Cabe, ainda, analisar o comportamento pregresso de alguns dos futuros senadores. Jorge Seif já chamou os ministros do STF de “vagabundos“. Damares classificou a cassação do mandato de um deputado estadual bolsonarista que mentiu sobre fraudes nas urnas eletrônicas de “desserrviço“. Mesmo a – em comparação – moderada Tereza Cristina já exortou, em abril passado, que o STF deveria “agir nos limites da Constituição”. Um dia antes, Bolsonaro havia indultado o deputado Daniel Silveira, do PTB fluminense, condenado à prisão pela Suprema Corte por crimes investigados no inquérito dos atos antidemocráticos.
Adiante: Mourão, um general da reserva que tieta o torturador condenado Carlos Alberto Brilhante Ustra e já defendeu golpe de estado, tem um currículo que fala por si. Wilder Morais, Bagatolli e Cleitinho foram eleitos rezando a cantilena radical bolsonarista e já devem ter aprendido que pode custar caro sair dela – vide Joice Hasselmann.
Chegamos a Sergio Moro: celebrado em 2018 como sujeito capaz de moderar Bolsonaro (risos), ele perdeu o status de superministro com a Vaza Jato e, após ser sistematicamente humilhado pelo presidente, pediu o boné. Depois de tentar uma aventura presidencial e uma candidatura ao Senado por São Paulo, se viu premido a retornar ao Paraná e, ali, a pavonear-se para Bolsonaro na tentativa – bem-sucedida – de atrair o gordo eleitorado dele no estado.
É ingenuidade acreditar que Moro, que em 2021 foi carimbado de juiz parcial pelo Supremo, terá carinho ou respeito pela independência e pelo papel que a corte exerce para conter os arroubos golpistas de Bolsonaro. Ao contrário, fará bem à narrativa – e ao imenso ego – do ex-juiz poder afirmar que ministros do STF que reconheceram sua óbvia parcialidade eram indignos dos cargos.
Em português claro: caso Bolsonaro se reeleja, terá nas mãos a chance inédita de fazer com o Senado e o STF o que já fez com a Câmara Federal (em sociedade com Artur Lira) e a Procuradoria-Geral da República (graças à indolência de Augusto Aras).
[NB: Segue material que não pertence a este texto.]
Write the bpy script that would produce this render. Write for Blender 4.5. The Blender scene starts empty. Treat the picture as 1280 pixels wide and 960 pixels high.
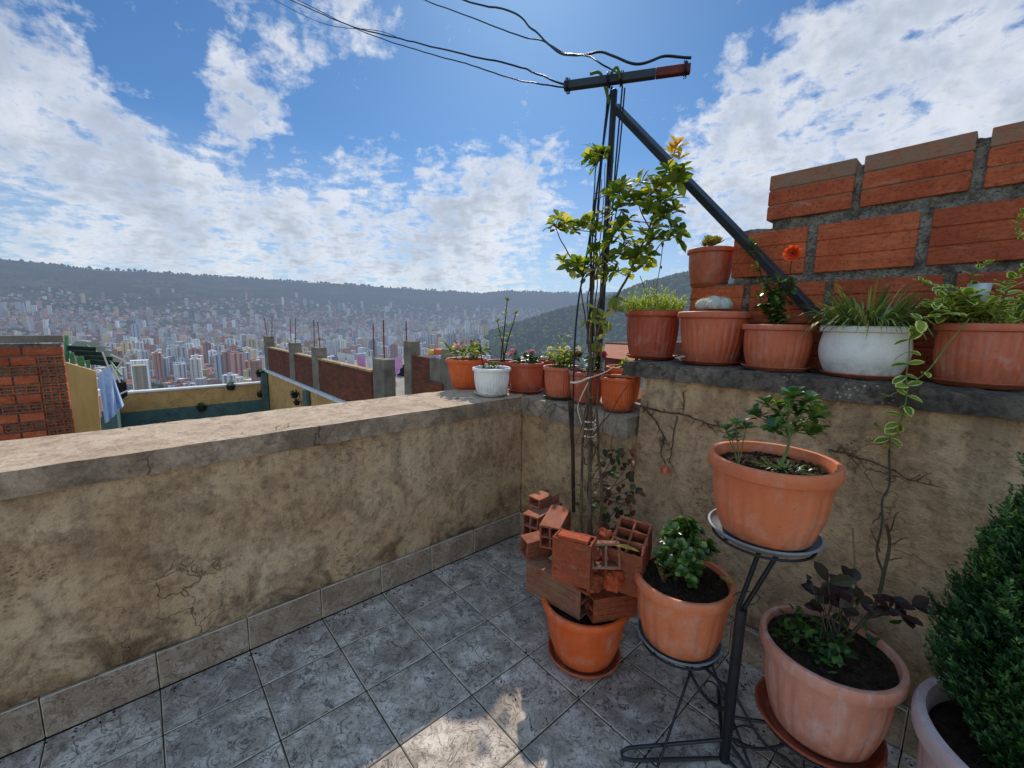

Se perder, caberá a Lula governar negociando com (ou provavelmente enfrentando) um Senado que nunca foi tão radical e à direita.
É a realidade com que acordou, nesta segunda-feira, o país que foi dormir no sábado sonhando que a inépcia, a desumanidade e a incompetência de Bolsonaro freariam o avanço da extrema direita. Deu-se o contrário: nem mesmo o desempenho do pior presidente da história recente do país impediu que seus partidários radicais fincassem garras onde nunca haviam chegado. Se os últimos quatro anos já foram sombrios, espere só pelos que virão.